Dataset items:
* * *

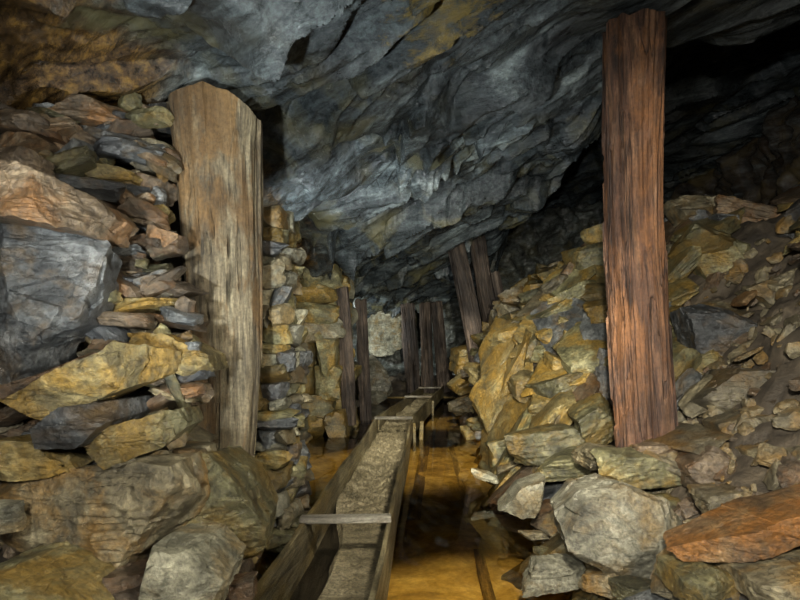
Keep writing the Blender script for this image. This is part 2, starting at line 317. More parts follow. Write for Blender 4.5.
def poly_rock(pts,Y,depth,mt,label,seed,taper=.82,ncut=7,yaw=0,protect=True,fr=(.5,.92),det=1.):
    n=len(pts); c=Vector((sum(p[0] for p in pts)/n,sum(p[1] for p in pts)/n))
    base=P(c.x,c.y,Y)
    N=240; ang=np.linspace(0,2*math.pi,N,endpoint=False)
    poly=[((p[0]-c.x)*Y/F,-(p[1]-c.y)*Y/F) for p in pts]
    out=[]
    for a in ang:
        dx,dz=math.cos(a),math.sin(a); best=0
        for i in range(n):
            x1,z1=poly[i];x2,z2=poly[(i+1)%n]; den=dx*(z2-z1)-dz*(x2-x1)
            if abs(den)<1e-9: continue
            t=(x1*(z2-z1)-z1*(x2-x1))/den; u=(x1*dz-z1*dx)/den
            if t>0 and -1e-6<=u<=1+1e-6: best=max(best,t)
        out.append(best)
    out=np.array(out); M_=110; ph=np.linspace(0.0,1,M_)
    s_=np.where(ph<.55,(ph/.55)**.9,1-(1-taper)*(ph-.55)/.45)
    yy=np.where(ph<.55,-.5*depth,-.5*depth+depth*(ph-.55)/.45)
    A,S=np.meshgrid(ang,s_); _,YY=np.meshgrid(ang,yy); O=np.tile(out,(M_,1))
    X=np.cos(A)*O*S; Z=np.sin(A)*O*S
    V=st(X,YY,Z).reshape(-1,3); r=np.random.default_rng(seed)
    ex=max(out)
    g=np.zeros(len(V))
    for _ in range(4):
        d_=r.uniform(0,6.28); o_=r.uniform(-.3,.5)*ex; g=np.maximum(g,(math.cos(d_)*V[:,0]+math.sin(d_)*V[:,2]-o_)*r.uniform(.3,.7))
    front=np.clip(1-(V[:,1]+.5*depth)/depth,0,1); V[:,1]+=np.minimum(g,.6*depth)*front
    for _ in range(ncut):
        a=r.integers(0,N); ca,sa=math.cos(ang[a]),math.sin(ang[a]); o_=out[a]
        f=r.uniform(*fr); p0=np.array([ca*o_*f,-.5*depth,sa*o_*f]); back=r.uniform(.25,.8)*depth*(1-f+.2)
        p1=np.array([ca*o_,-.5*depth+back,sa*o_]); tdir=p1-p0; tdir/=np.linalg.norm(tdir)
        tang=np.array([-sa,r.normal(0,.25),ca]); nn=np.cross(tang,tdir); nn/=np.linalg.norm(nn)
        if nn@np.array([ca,-1,sa])<0: nn=-nn
        dd=(V-p0)@nn; V=V-np.maximum(dd,0)[:,None]*nn
    Pn=V*4
    lay=fbm(st(V[:,0]*1.5+seed,V[:,1]*1.5,V[:,2]*16),3,seed+8)
    V[:,1]+=.03*depth*fbm(Pn*.8+seed,4,seed)+det*(.035*depth*np.round(lay*2)/2+.022*facets(V[:,0]*7+V[:,2]*3,V[:,2]*11,seed+4,.8,.6))
    jg=1+.04*facets(np.arctan2(V[:,2],V[:,0])*3.5,V[:,1]*12,seed+3,.8,.7)+.02*fbm(Pn*2,3,seed+2)
    V[:,0]*=jg; V[:,2]*=jg
    V+=.004*fbm(V*30,3,seed+9)[:,None]*np.array([.5,-1,.5])
    i=np.arange(N*M_).reshape(M_,N); j=np.roll(i,-1,1)
    Fq=np.stack([i[:-1],j[:-1],j[1:],i[1:]],-1).reshape(-1,4)
    me=mesh_np('rock',V,Fq)
    bm=bmesh.new(); bm.from_mesh(me); bmesh.ops.remove_doubles(bm,verts=bm.verts,dist=2e-4)
    bnd=[e for e in bm.edges if e.is_boundary]
    if bnd: bmesh.ops.holes_fill(bm,edges=bnd,sides=0)
    bmesh.ops.recalc_face_normals(bm,faces=bm.faces); bm.to_mesh(me); bm.free()
    me.set_sharp_from_angle(angle=math.radians(24))
    o=obj('rock',me,R[mt],base,label,'rock'); o.rotation_euler=(0,0,math.radians(yaw)); placed.append((base,max(out)*.8))
    if protect: screen.append((c.x,c.y,float(np.mean(out))*F/Y,Y))
    return o
# left foreground
poly_rock([(-60,220),(5,222),(88,232),(106,240),(96,300),(88,326),(50,352),(40,378),(8,400),(-60,400)],1.95,.4,'grey','large smooth blue-grey schist block with sharp edges',3,ncut=3,fr=(.8,.95),det=.7)
poly_rock([(-40,185),(40,176),(100,196),(114,214),(100,240),(50,232),(-40,224)],1.92,.5,'brown','rusty pinkish-brown slab lying on the blue-grey block',5,ncut=4,det=.6)
poly_rock([(-40,430),(20,404),(90,366),(150,340),(182,346),(184,368),(130,390),(60,420),(-40,450)],1.9,.35,'ochre','long ochre-stained slab tilted up toward the timber post',9,ncut=2,fr=(.8,.95),det=.8)
poly_rock([(-40,396),(10,390),(60,372),(96,352),(104,360),(60,386),(10,408),(-40,424)],1.94,.35,'brown','thin brown slab above the long ochre slab',10,ncut=2,det=.6)
poly_rock([(-60,446),(30,434),(90,440),(98,460),(60,474),(-60,478)],1.87,.35,'ochre','yellow ochre slab near the floor',12,ncut=2,fr=(.8,.95),det=.8)
poly_rock([(94,444),(130,420),(186,406),(196,424),(176,442),(120,462),(96,460)],1.95,.35,'olive','olive-grey slab with ochre rim below the tilted slab',14,ncut=2,fr=(.8,.95),det=.8)
poly_rock([(62,426),(100,400),(134,396),(138,414),(110,438),(70,442)],1.93,.5,'grey','grey stone wedged between ochre slabs',16,ncut=3,det=.6)
poly_rock([(142,334),(178,334),(216,354),(222,372),(196,374),(150,354)],2.25,.35,'ochre','tan slab resting against the timber post',18,ncut=2,det=.6)
poly_rock([(-60,474),(60,468),(150,450),(198,452),(216,490),(200,540),(120,556),(40,566),(-60,570)],2.0,.5,'muddy','broad sloping fractured rock mass below the ochre slabs',22,taper=.9,ncut=4,fr=(.7,.95),det=.7)
poly_rock([(180,452),(220,448),(250,470),(274,518),(268,550),(230,562),(198,540),(190,490)],2.2,.5,'olive','steep grey-green slab at the foot of the timber post',24,ncut=4,fr=(.6,.92),det=.5)
poly_rock([(20,556),(70,548),(160,556),(190,600),(150,650),(40,650)],1.85,.5,'brown','low muddy brown rock at the floor edge',26,ncut=5,det=.5)
poly_rock([(156,552),(168,532),(204,536),(238,566),(230,600),(190,618),(156,596)],1.80,.4,'pale','tan-grey boulder beside the wooden flume',27,ncut=5,fr=(.5,.9),det=.4)
poly_rock([(-20,568),(30,556),(92,582),(118,610),(60,640),(-20,640)],1.6,.5,'olive','olive-grey stone at the floor edge',29,ncut=4,det=.4)
hero(4,516,1.72,34,34,'pale',0,.8,0); hero(175,322,2.35,70,12,'brown',-8,.8,0)
hero(140,598,1.68,50,26,'brown',10,.8,0); hero(240,590,1.85,30,26,'brown',10,.8,0)
LS=[(100,122,2.75,100,20,'brown',-4),(45,140,2.6,80,18,'brown',12),(130,150,2.7,76,18,'grey',-6),(70,168,2.5,60,16,'olive',20),(140,190,2.7,60,22,'brown',-30),
(135,240,2.55,50,20,'grey',10),(120,285,2.3,64,16,'brown',-14),(140,308,2.3,74,12,'ochre',6),(112,335,2.15,70,16,'grey',-20),(20,165,2.2,60,18,'brown',8),
(150,120,2.9,50,18,'grey',0),(180,398,2.3,50,14,'brown',15),(90,190,2.45,70,14,'grey',-12),(150,220,2.6,56,14,'olive',14),(118,262,2.4,56,14,'brown',-22),
(150,275,2.5,50,14,'olive',-8),(125,350,2.1,60,12,'brown',-10),(25,125,2.5,70,16,'brown',-8),(168,300,2.5,50,12,'grey',20),(172,385,2.25,60,12,'olive',-12),(88,145,2.65,54,14,'brown',-16),
(120,320,2.15,70,12,'brown',-6),(100,300,2.12,40,14,'olive',20),(150,255,2.6,40,16,'brown',30),(110,220,2.4,40,16,'brown',-40),
(150,370,2.15,46,10,'brown',-24),(188,370,2.4,40,12,'muddy',10),(20,412,1.98,50,12,'brown',16),(108,360,2.05,40,12,'muddy',-30),(162,340,2.35,44,10,'muddy',-4),
(120,178,2.6,46,12,'ochre',-10),(160,165,2.75,40,14,'muddy',18),(60,120,2.7,50,12,'grey',-6),(165,240,2.65,36,12,'muddy',-14),(190,440,2.5,40,18,'muddy',-20),(180,415,2.4,34,12,'grey',6)]
for x,y,Y,w_,h_,m_,r_ in LS: hero(x,y,Y,w_,h_*1.35,m_,r_+random.gauss(0,11),.75,random.uniform(-15,15),sub=4)
for i in range(125):
    y=random.uniform(104,470); x=random.uniform(0 if y<180 or y>400 else 100, 174 if y<300 else 192); Y=np.interp(y,[110,200,300,400,470],[2.70,2.56,2.30,2.12,2.02])+random.uniform(-.05,.08)
    hero(x,y,Y,random.uniform(16,50),random.uniform(8,20),random.choice(['brown','brown','muddy','muddy','grey','olive','brown']),random.gauss(0,28),.8,random.uniform(-30,30),sub=3,name='rubble_stone',cat='stone',group='loose stones of the higher rubble bank',label='small broken schist shard wedged between slabs')
for i in range(14):
    x=random.uniform(150,250); y=random.uniform(548,600); Y=F*(H-.05)/(y-CY)*random.uniform(.93,1.0)
    hero(x,y,min(Y,2.6),random.uniform(14,30),random.uniform(8,16),random.choice(['brown','muddy','olive']),random.gauss(0,15),.8,random.uniform(-40,40),sub=3,name='rubble_stone',cat='stone',group='loose stones at the flume edge',label='small broken stone at the muddy flume edge')
# right foreground
poly_rock([(553,512),(576,486),(614,477),(654,492),(676,516),(670,548),(640,566),(596,562),(560,542)],2.7,.5,'pale','large pale grey-green boulder at the water edge',33,ncut=7,det=.15)
poly_rock([(496,510),(518,484),(548,474),(546,490),(530,512)],3.5,.3,'pale','tan pointed stone standing in the water edge',35,ncut=3,det=.4)
hero(543,444,4.2,68,34,'olive',12,.8,0,scr=True); hero(597,424,4.1,46,46,'olive',30,.8,0,scr=True); hero(556,570,2.7,62,28,'pale',0,.8,0,scr=True)
hero(605,584,2.55,42,22,'muddy',10,.8,0); hero(580,462,3.9,80,24,'olive',8,.7,0,scr=True); hero(664,464,3.1,66,30,'muddy',-10,.8,0)
hero(632,468,3.05,64,34,'olive',8,.8,10); hero(600,456,3.4,50,22,'muddy',-6,.8,0); hero(652,452,3.12,44,20,'brown',4,.8,0)
poly_rock([(676,462),(700,442),(730,456),(734,480),(704,494),(680,486)],2.95,.4,'brown','brown angular block on the rubble slope',40,ncut=4,det=.5)
poly_rock([(752,452),(790,436),(830,450),(830,498),(776,500)],2.65,.4,'muddy','dark brown block on the rubble slope',44,ncut=4,det=.5)
poly_rock([(716,424),(760,404),(830,408),(830,452),(770,462),(730,458)],3.0,.5,'muddy','big dark brown slab on the rubble slope',41,ncut=4,det=.5)
poly_rock([(686,408),(730,366),(788,376),(800,396),(760,412),(700,424)],3.35,.5,'muddy','broad brown slab leaning on the rubble slope',42,ncut=4,det=.5)
poly_rock([(676,306),(700,300),(738,318),(748,352),(730,364),(690,352)],3.9,.4,'grey','dark grey slab leaning behind the reddish post',43,ncut=3,det=.5)
poly_rock([(738,336),(780,326),(830,340),(830,372),(770,368)],3.7,.4,'muddy','brown flat slab high on the rubble slope',48,ncut=3,det=.5)
poly_rock([(740,290),(790,268),(830,276),(830,318),(770,318)],4.1,.4,'muddy','grey slab near the top of the rubble slope',49,ncut=3,det=.5)
poly_rock([(684,258),(720,236),(762,246),(752,274),(704,284)],4.7,.4,'olive','olive slab near the top of the rubble slope',52,ncut=3,det=.5)
hero(604,380,4.6,26,60,'grey',-6,.8,0,scr=True)
poly_rock([(668,552),(712,528),(770,506),(860,480),(860,506),(770,532),(712,556),(684,562)],2.1,.3,'rust','long low rust-stained slab tilted on the rubble slope',45,ncut=0,det=.8)
poly_rock([(672,570),(700,558),(730,572),(724,596),(690,604),(668,592)],2.1,.3,'olive','olive stone beside the rusty slab',50,ncut=4,det=.5)
poly_rock([(730,566),(780,550),(830,550),(830,600),(760,610),(734,592)],2.0,.4,'muddy','muddy brown stone on the lower slope',51,ncut=5,det=.5)
hero(640,592,2.4,50,26,'olive',0,.8,0); hero(720,602,2.05,60,24,'grey',0,.8,0)
hero(760,225,5.2,90,28,'brown',-12,.7,0,scr=True)
hero(730,500,2.6,70,24,'muddy',8,.8,0,scr=True)
for x,y,Y in [(536,536,3.2),(548,552,2.95),(486,476,4.5),(508,466,4.6)]:
    hero(x,y,Y,random.uniform(18,28),random.uniform(8,12),random.choice(['pale','olive','muddy']),random.gauss(0,10),.9,random.uniform(-40,40),sub=4,name='rubble_stone',cat='stone',group='loose stones along the water edge',label='pale loose stone lying at the water edge')
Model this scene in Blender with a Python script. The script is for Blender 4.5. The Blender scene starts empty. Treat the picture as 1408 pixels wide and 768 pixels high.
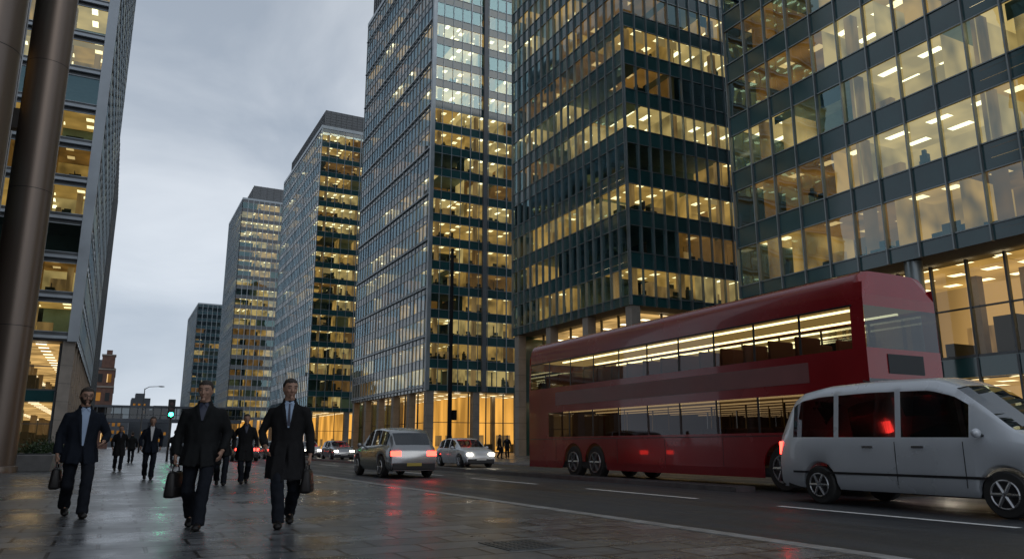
import bpy, bmesh, math, random
from mathutils import Vector, Matrix, noise
random.seed(11)
R=math.radians
S=bpy.context.scene
COL=S.collection
CAMP=Vector((0,0,.96)); TILT=R(12.3); YAW=R(27.4); F=1044.0
# ------------------------------------------------------------------ materials
def newmat(name):
    m=bpy.data.materials.new(name); m.use_nodes=True
    nt=m.node_tree; nt.nodes.clear()
    out=nt.nodes.new('ShaderNodeOutputMaterial')
    return m,nt,out
def nd(nt,t,**kw):
    n=nt.nodes.new(t)
    for k,v in kw.items():
        if k in n.inputs: n.inputs[k].default_value=v
        else: setattr(n,k,v)
    return n
def lk(nt,a,b): nt.links.new(a,b)
def pos(nt,scale=(1,1,1),obj=False):
    if obj:
        g=nt.nodes.new('ShaderNodeTexCoord').outputs['Object']
    else:
        g=nt.nodes.new('ShaderNodeNewGeometry').outputs['Position']
    mp=nt.nodes.new('ShaderNodeMapping'); mp.inputs['Scale'].default_value=scale
    lk(nt,g,mp.inputs['Vector']); return mp.outputs['Vector']
def c4(c): return (c[0],c[1],c[2],1)
def pbr(name,col,rough=.5,metal=0,var=.15,vs=1.5,bump=0,bs=40,spec=.5,obj=False,stretch=(1,1,1),rv=.1,coat=0):
    m,nt,out=newmat(name)
    b=nd(nt,'ShaderNodeBsdfPrincipled'); b.inputs['Metallic'].default_value=metal
    b.inputs['Specular IOR Level'].default_value=spec
    b.inputs['Coat Weight'].default_value=coat
    v=pos(nt,stretch,obj)
    n=nd(nt,'ShaderNodeTexNoise',Scale=vs,Detail=5.0,Roughness=.6); lk(nt,v,n.inputs['Vector'])
    r=nd(nt,'ShaderNodeMapRange'); r.inputs['From Min'].default_value=.3; r.inputs['From Max'].default_value=.7
    r.inputs['To Min'].default_value=1-var; r.inputs['To Max'].default_value=1+var
    lk(nt,n.outputs['Fac'],r.inputs['Value'])
    mx=nd(nt,'ShaderNodeVectorMath',operation='SCALE'); mx.inputs[0].default_value=col
    lk(nt,r.outputs[0],mx.inputs['Scale']); lk(nt,mx.outputs[0],b.inputs['Base Color'])
    r2=nd(nt,'ShaderNodeMapRange'); r2.inputs['From Min'].default_value=.3; r2.inputs['From Max'].default_value=.7
    r2.inputs['To Min'].default_value=max(0,rough-rv); r2.inputs['To Max'].default_value=min(1,rough+rv)
    lk(nt,n.outputs['Fac'],r2.inputs['Value']); lk(nt,r2.outputs[0],b.inputs['Roughness'])
    if bump:
        n2=nd(nt,'ShaderNodeTexNoise',Scale=float(bs),Detail=3.0); lk(nt,v,n2.inputs['Vector'])
        bp=nd(nt,'ShaderNodeBump',Strength=bump,Distance=.01); lk(nt,n2.outputs['Fac'],bp.inputs['Height']); lk(nt,bp.outputs[0],b.inputs['Normal'])
    lk(nt,b.outputs[0],out.inputs[0]); return m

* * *

:: What is needed ::
Across the material above, count every line holding "script" and write down only the number.

:: In response ::
2